Last week, as you know, Carol and I celebrated Passover.  Part of our celebration was watching the movie Fiddler on the Roof.  Yes, I know that the appropriate movie to watch on Passover is The Ten Commandments with Charleton Heston, but Fiddler has better music.  Maybe they should remake The Ten Commandments as a musical.  I already have some song suggestions:

 

·        Pharoah’s opening number:

See the Pyramids Along the Nile

Having Lots of Slaves Just Makes Me Smile

You’re Not Leaving for a Long, Long While

Jews Belong to Me.

·        Then the plagues, and Pharoah sings I’ve Got the Boils in the Morning and the Frogs at Night.

·        And the crossing of the Red Sea, where Moses sings Any Sea You Can Cross, I Can Cross Better.

·        Safely on the other side, all the people praise Moses with Matzo, Matzo Man

·        And once to the Promised Land, the whole cast sings The Days of Wine and Moses.

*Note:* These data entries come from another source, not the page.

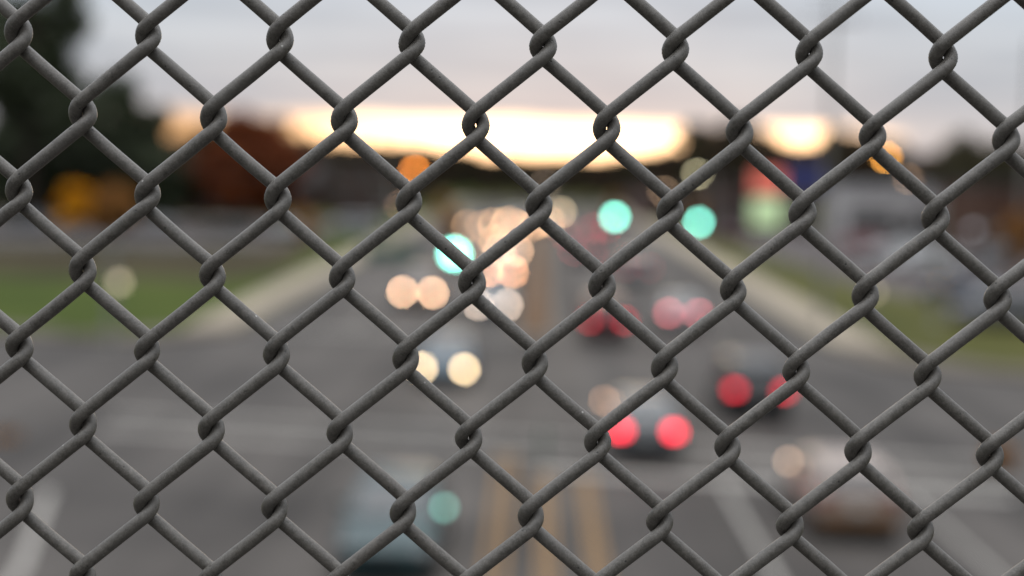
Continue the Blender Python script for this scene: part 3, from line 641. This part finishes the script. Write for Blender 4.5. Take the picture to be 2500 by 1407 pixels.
# ------------------------------------------------------------------ trees
def leafmat(n, c, c2): return mat(n, c, .9, 0, .3, .9, col2=c2, spec=.15)
LM = {'ever': leafmat('evergreen_needles', (.07, .09, .055), (.14, .17, .10)), 'red': leafmat('red_leaves', (.27, .068, .026), (.42, .13, .05)),
      'brown': leafmat('brown_leaves', (.10, .072, .05), (.17, .12, .078)), 'orange': leafmat('orange_leaves', (.7, .28, .06), (.85, .38, .1)),
      'yellow': leafmat('yellow_leaves', (1.3, .58, .02), (1.35, .7, .05)), 'dim': leafmat('dull_leaves', (.085, .078, .045), (.14, .125, .07)), 'amber': leafmat('amber_leaves', (.5, .23, .07), (.62, .31, .10))}
bark = mat('bark', (.055, .042, .034), .95, 0, .25, 5, .5)
def crown_mesh(kind, shape, n, leaf, seed, W, H, z0, clumps=26):
    rnd = random.Random(seed); vs, fs = [], []; cl = []
    for _ in range(clumps):
        while True:
            p = Vector((rnd.uniform(-1, 1), rnd.uniform(-1, 1), rnd.uniform(-1, 1)))
            if p.length < 1: break
        if shape == 'cone':
            k = (1-(p.z+1)/2)**.8*.95+.08; cl.append((Vector((p.x*W*k, p.y*W*k, z0+(p.z+1)/2*H)), W*.30*(k+.25)))
        else: cl.append((Vector((p.x*W*.8, p.y*W*.8, z0+H*.5+p.z*H*.42)), W*rnd.uniform(.22, .4)))
    for i in range(n):
        c, r = cl[rnd.randrange(len(cl))]
        d = Vector((rnd.gauss(0, 1), rnd.gauss(0, 1), rnd.gauss(0, .75))).normalized()*r*rnd.random()**.45
        p = c+d; u = Vector((rnd.gauss(0, 1), rnd.gauss(0, 1), rnd.gauss(0, .7))).normalized(); v = u.cross(Vector((rnd.gauss(0, 1), rnd.gauss(0, 1), rnd.gauss(0, 1)))).normalized()
        s = leaf*rnd.uniform(.6, 1.35); b = len(vs); vs += [p-u*s, p+v*s*.55, p+u*s, p-v*s*.55]; fs.append((b, b+1, b+2, b+3))
    me = bpy.data.meshes.new('crown'); me.from_pydata(vs, [], fs); me.materials.append(LM[kind]); return me
def trunk_mesh(H, r, spread, seed):
    rnd = random.Random(seed); bm = bmesh.new()
    tube(bm, [(0, 0, 0), (.05*r, 0, H*.3), (.2*r, .1*r, H*.6), (0, 0, H*.88)], [r*1.25, r, r*.6, r*.18], 9)
    for k in range(9):
        a = rnd.uniform(0, 6.28); z = H*rnd.uniform(.28, .7); l = spread*rnd.uniform(.5, .85); q = Vector((math.cos(a), math.sin(a), 0))
        tube(bm, [Vector((0, 0, z)), Vector((0, 0, z))+q*l*.5+Vector((0, 0, l*.3)), Vector((0, 0, z))+q*l+Vector((0, 0, l*.75))], [r*.42, r*.25, r*.07], 6)
    return mesh('trunk', bm, bark, 'auto')
_T = {}
def tree(name, label, kind, shape, x, y, H, W, z0=.18, n=9000, leaf=.28, seed=0, group=None, rz=None, clumps=26, cat='tree'):
    key = (kind, shape, seed, n, leaf)
    if key not in _T: _T[key] = (crown_mesh(kind, shape, n, leaf, seed, W, H*(1-z0), H*z0, clumps), trunk_mesh(H, max(.12, H*.018), W, seed), H, W)
    cm, tm, h0, w0 = _T[key]
    t = thing(name, label, cat, (x, y, 0), rz if rz is not None else random.uniform(0, 6.28), group)
    t.scale = (W/w0, W/w0, H/h0); obj('crown', cm, t); obj('trunk', tm, t); return t
def tr_at(name, label, kind, shape, px, y, top, wpx, **k):
    p = atd(px, top, y); tree(name, label, kind, shape, p.x, p.y, p.z, wpx/3600*y/2, **k)
tr_at('evergreen_tree', 'towering dark evergreen at the top left, sky showing through its upper boughs', 'ever', 'round', 70, 140, -160, 400, z0=.22, n=8500, leaf=.45, seed=1, clumps=26)
tr_at('evergreen_tree', 'dense dark evergreen right of the towering one', 'ever', 'round', 290, 150, 175, 290, z0=.04, n=15000, leaf=.42, seed=2, clumps=44)
tr_at('evergreen_tree', 'broad dark evergreen at the left edge behind the lot', 'ever', 'round', 60, 156, 250, 330, z0=.03, n=12000, leaf=.42, seed=3, clumps=44)
tr_at('evergreen_tree', 'small dark evergreen in the gap before the red maple', 'ever', 'round', 395, 150, 375, 150, z0=.03, n=7000, leaf=.36, seed=12, clumps=30)
tr_at('maple_tree', 'big rust red maple left of the sunset glow', 'red', 'round', 585, 150, 262, 200, z0=.06, n=15000, leaf=.36, seed=4, clumps=48)
tr_at('maple_tree', 'rust red maple crowding the right side of the big one', 'red', 'round', 665, 156, 274, 170, z0=.06, n=12000, leaf=.34, seed=24, clumps=44)
tr_at('maple_tree', 'lower rust red maple left of the big one', 'red', 'round', 500, 158, 345, 170, z0=.1, n=8000, leaf=.3, seed=14, clumps=30)
tr_at('autumn_tree', 'small bright yellow tree on the left hand lot', 'yellow', 'round', 178, 116, 436, 90, z0=.1, n=8000, leaf=.2, seed=5, clumps=30)
tr_at('autumn_tree', 'small amber tree right of the bright yellow one', 'amber', 'round', 278, 117, 440, 130, z0=.12, n=8000, leaf=.2, seed=6, clumps=30)
tr_at('autumn_tree', 'small orange tree below the red maple', 'orange', 'round', 745, 125, 510, 45, z0=.15, n=3500, leaf=.13, seed=7, clumps=18)
tr_at('autumn_tree', 'slim orange tree behind the nearest green light', 'amber', 'round', 1085, 150, 470, 60, z0=.12, n=3500, leaf=.15, seed=8, clumps=18)
tr_at('autumn_tree', 'orange brown tree at the right edge of the picture', 'amber', 'round', 2490, 105, 490, 90, z0=.1, n=4500, leaf=.16, seed=9, clumps=22)
tr_at('tree', 'dark tree at the right edge rising over the brick building', 'dim', 'round', 2400, 185, 320, 260, z0=.05, n=12000, leaf=.4, seed=10, clumps=44)
tr_at('tree', 'brown tree behind the brick building, left of the dark one', 'brown', 'round', 2260, 195, 398, 150, z0=.05, n=8000, leaf=.36, seed=11, clumps=36)
tr_at('tree', 'dark tree at the far right behind the grey pole', 'dim', 'round', 2520, 180, 340, 180, z0=.05, n=8000, leaf=.36, seed=20, clumps=36)
for px, y, top, wp, kd in ((790, 205, 432, 95, 'brown'), (870, 214, 440, 90, 'brown'), (945, 208, 436, 90, 'dim'), (1025, 222, 446, 80, 'brown'), (1560, 215, 448, 85, 'brown'), (1640, 205, 436, 95, 'brown'), (1710, 212, 430, 85, 'dim'), (1900, 214, 425, 80, 'brown'), (2310, 200, 418, 110, 'brown')):
    tr_at('tree', {'brown': 'low brown tree standing in front of the far treeline', 'dim': 'low olive tree standing in front of the far treeline'}[kd], kd, 'round', px, y, top, wp, z0=.02, n=6000, leaf=.3, seed=50 if kd == 'brown' else 51, clumps=34, group='low trees in front of the far treeline')
# treeline under the sunset: profile of tops (px, top)
prof = [(-80, 330), (20, 330), (120, 330), (210, 330), (300, 322), (355, 318), (500, 300), (560, 290), (640, 290), (700, 300), (765, 330), (820, 334), (880, 338), (940, 334), (1000, 334), (1060, 342), (1120, 355), (1180, 362), (1240, 368),
        (1300, 382), (1345, 392), (1400, 384), (1460, 374), (1520, 366), (1580, 358), (1640, 335), (1690, 292), (1740, 282), (1790, 280), (1836, 288), (1885, 330), (1935, 346), (1985, 340), (2035, 300), (2060, 306), (2110, 310), (2160, 335), (2230, 350), (2320, 350), (2400, 350), (2480, 340), (2570, 340)]
seeds = {'brown': 30, 'dim': 31}
for i, (px, top) in enumerate(prof):
    for r in range(2):
        k = 'brown' if (i*3+r*5) % 5 < 3 else 'dim'
        tr_at('tree', 'brown leafless looking tree in the far treeline under the glow' if k == 'brown' else 'dull olive tree in the far treeline under the glow', k, 'round', px+r*28, 285+r*55+(i*37) % 30, top+4*r, 92+(i*13) % 25,
              z0=.02, n=5000, leaf=.42, seed=seeds[k]+(i % 2)*2, clumps=34, group='trees of the far treeline')
# low far woods closing the horizon
bm = bmesh.new(); rnd = random.Random(3)
vs, fs = [], []
for i in range(34000):
    x = rnd.uniform(-420, 420); y = rnd.uniform(400, 470); z = rnd.random()**.7*(8.4 + 3.0*min(1, max(0, abs(x-12)-12)/45) + 1.3*math.sin(x*.05)+1.0*math.sin(x*.13+1))
    u = Vector((rnd.gauss(0, 1), rnd.gauss(0, .5), rnd.gauss(0, 1))).normalized(); v = u.cross(Vector((rnd.gauss(0, .3), 1, rnd.gauss(0, .3)))).normalized(); s = rnd.uniform(.7, 1.6)
    p = Vector((x, y, z)); b = len(vs); vs += [p-u*s, p+v*s*.7, p+u*s, p-v*s*.7]; fs.append((b, b+1, b+2, b+3))
bm.free(); me = bpy.data.meshes.new('far_woods'); me.from_pydata(vs, [], fs); me.materials.append(LM['brown'])
fw = obj('far_woods', me); tag(fw, 'brown woods closing the horizon at the end of the street', 'woods', kind='stuff')
# leaf litter shrubs on near corners
tr_at('shrub', 'low brown shrub on the near left corner', 'amber', 'round', 20, 37, 1075, 100, z0=.05, n=2500, leaf=.05, seed=40, clumps=20, cat='shrub')
tr_at('shrub', 'low brown shrub on the near right corner', 'amber', 'round', 2440, 36.5, 1085, 90, z0=.05, n=2500, leaf=.05, seed=41, clumps=20, cat='shrub')
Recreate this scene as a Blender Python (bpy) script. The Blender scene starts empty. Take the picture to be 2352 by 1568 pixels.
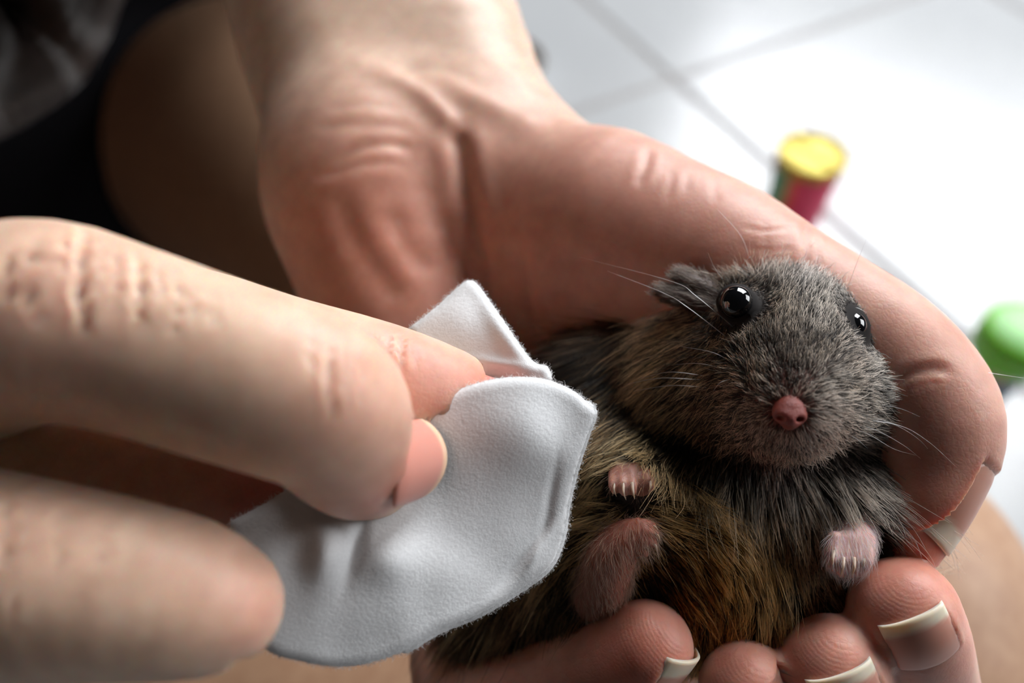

Let’s see, Donald Trump could play Pharoah and Sterling K. Brown could be Moses.  What, I hear you cry, a black man as Moses?  Well, that seems to be the thing nowadays.  In every production of Hamilton, black men play the parts of George Washington and Alexander Hamilton, and that seems to be ok.  I can’t really understand it, because I’m pretty sure that if they did a remake of Porgy and Bess with Hugh Jackman as Porgy and Nicole Kidman as Bess, they’d burn the theater down.  Ok, if there’s anyone still left that I haven’t offended, let’s move on. 

 

Message from Shakespeare:  I’ll so offend, to make offense a skill (Hamlet).  I’m still here, Pops.  I don’t think you’re offensive.  It’s just that sometimes, you’re just not funny.  And why can’t I be in a show on Broadway?  I could be in The Lion King or Cats.  Or Pops and I together could be in Beauty and the Beast.  I, of course, would be the Beauty.  Purr.

 

If you still remember the first paragraph, I used the word lachrymose, which is our Weekly Word.  It means tearful or weepy.  And I was lachrymose myself the other day.  I was with my seventeen-year-old granddaughter, Charley.  She is all grown up and very glamorous, and she was putting on some lipstick when she looked up, struck a pose and said, “I’m just like Nonnie.”  That’s my wife, of course.   I told her, “You’re a very lucky little girl if you’re just like Nonnie.”  And she replied, “That’s because I get to marry someone like you.”  It was all I could do to keep from collapsing into a puddle.

 

I try every week to make this blog fit into three pages.  Remember pages?  We used to have pages to measure the size of a book or an article or a spectacularly clever and humorous blog.  Most likely you are reading this on your smart-phone or iPad.  You start at the top and, if you have the stomach for it, read to the end.  There are no pages.  My wife reads books on her iPad, and when I ask her what page she is on, she replies, “I’m 30% through.”  Now I suppose that’s informative, but it sounds so – modern.  It’s like something my grandchildren would say: “Oh, Poppy, you silly old man, there are no pages anymore.”  And yet, every week I look at my blank computer screen and realize that I have to fill up three pages, about 1066 words, with something that will entertain you.  And boy, are you tough!  When I’m finished and have posted the blog, I print out those three little pages and stack them with the previous installments.  Silly?  Old fashioned?  Retro?  Guilty!  But when Kim Jong Whatever hacks into our internet and fries all our computers as crispy as the special at KFC, there I’ll be – with all my pages.  So if your computer starts smoking and smelling like Kimchi, just come over to my house and I’ll read to you right from the beginning.